Génocide progressif à Gaza : Un grand historien israélien dévoile le dessous des cartes


Ilan Pappé est un historien israélien né 1954 à Haïfa. Il fait partie «des nouveaux historiens» qui, après études des archives tant britanniques qu’israéliennes, ont relu de manière critique l’histoire d’Israël et du sionisme. Au cours des années 2000, il a été l’objet de polémiques et d’attaques. En 2007, il s’est exilé en Grande Bretagne où il est présentement professeur d’histoire à l’Université d’Exeter et directeur du Centre Européen d’études sur la Palestine. On peut lire, d’Ilan Pappé, en traduction française, les ouvrages suivants: «La guerre de 1948 en Palestine. L’origine du conflit israélo-arabe» (La Fabrique éditeur, Paris, 2000), «Une terre pour deux peuples: Histoire de la Palestine moderne.» (Fayard, Paris, 2004).

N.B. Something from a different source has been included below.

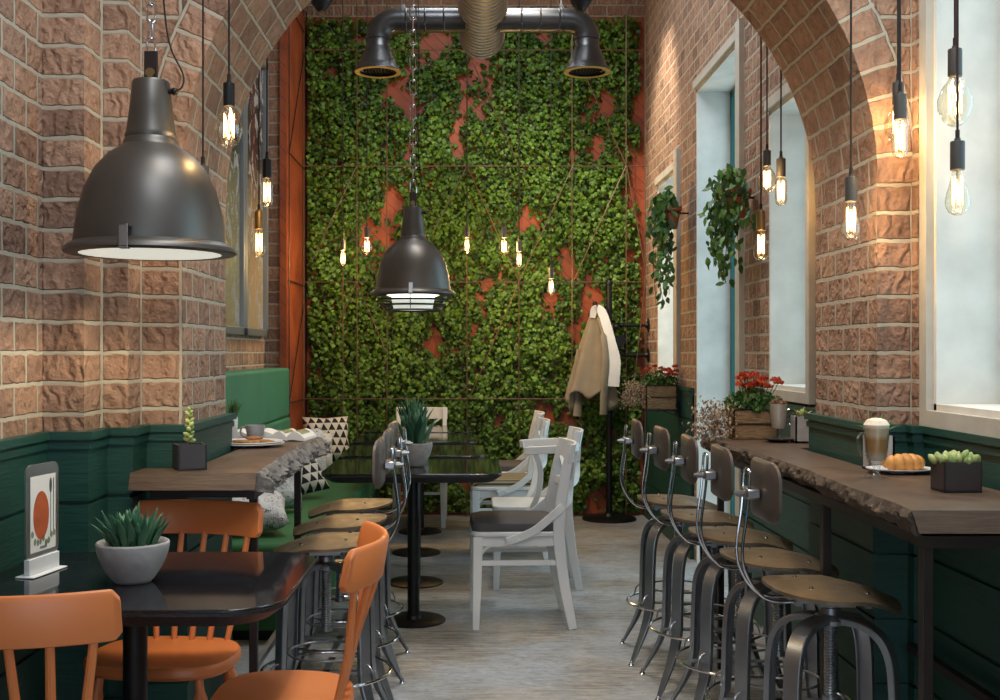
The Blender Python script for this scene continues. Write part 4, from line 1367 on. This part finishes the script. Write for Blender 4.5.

Dans un long et magnifique article publié sous le titre «1948: le projet de purification ethnique en Palestine» in la Revue d’Etudes Palestiniennes (hélas disparue) n° 103 (nouvelle série), Printemps 2007 (p. 72-84), il concluait: «…Je voudrais que les crimes commis par Israël ne soient plus attribués à des raisons aussi élusives que «les circonstances», «l’armée» ou justifiés par des locutions telles que «à la guerre comme à la guerre»…ou autres justifications qui innocentent les Etats souverains et donnent bonne conscience à leurs citoyens. J’accuse, mais je fais aussi partie de la société accusée. Je me sens responsable de l’histoire et je participe de cette histoire. Mais, comme d’autres dans la société israélienne, je suis également convaincu qu’un douloureux voyage dans le passé est la seule manière d’avancer si nous voulons créer un avenir meilleur pour nous tous, Palestiniens et Israéliens ensemble.»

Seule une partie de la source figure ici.